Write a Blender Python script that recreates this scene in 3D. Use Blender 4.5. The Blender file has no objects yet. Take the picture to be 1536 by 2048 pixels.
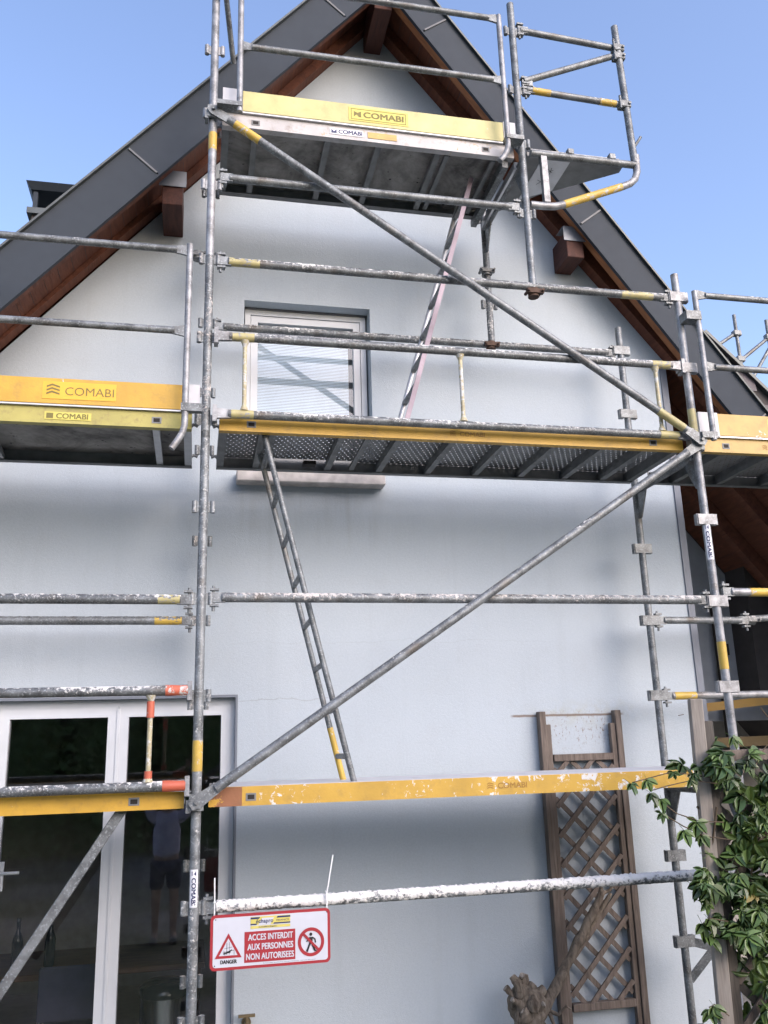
import bpy, bmesh, math, random
from mathutils import Vector, Matrix, noise as mnoise

SC = bpy.context.scene
COL = SC.collection
G = 2.0            # the first deck level (working height zero below) is two metres above the ground

# ------------------------------------------------------------------ camera
cam = bpy.data.cameras.new("camera")
camo = bpy.data.objects.new("camera", cam)
COL.objects.link(camo)
yaw, pitch, roll = 0.214516, 0.262339, -0.030392
fw = Vector((math.sin(yaw)*math.cos(pitch), math.cos(yaw)*math.cos(pitch), math.sin(pitch)))
rt = Vector((math.cos(yaw), -math.sin(yaw), 0))
up = rt.cross(fw)
r2 = math.cos(roll)*rt + math.sin(roll)*up
u2 = -math.sin(roll)*rt + math.cos(roll)*up
M = Matrix((( r2.x, u2.x, -fw.x), (r2.y, u2.y, -fw.y), (r2.z, u2.z, -fw.z))).to_4x4()
M.translation = Vector((-0.0209, -4.6645, 0.2163 + G))
camo.matrix_world = M
cam.sensor_fit = 'VERTICAL'
cam.sensor_height = 24.0
cam.lens = 1755.73/2048*24.0
cam.clip_start = 0.05
cam.clip_end = 3000
SC.camera = camo

# ------------------------------------------------------------------ light
SUN_EL, SUN_AZ = math.radians(29), math.radians(150)     # azimuth from +Y, clockwise: behind the photographer, to the right
w = bpy.data.worlds.new("World"); SC.world = w; w.use_nodes = True
nt = w.node_tree
for n in list(nt.nodes): nt.nodes.remove(n)
sky = nt.nodes.new("ShaderNodeTexSky"); sky.sky_type = 'NISHITA'; sky.sun_disc = False
sky.sun_elevation = SUN_EL; sky.sun_rotation = SUN_AZ
sky.air_density = 1.0; sky.dust_density = 3.2; sky.ozone_density = 2.1; sky.altitude = 200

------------

## Task objective
Only a number is expected here: the count of lines in the listing that hold the string "scene".

## Solution to this task
2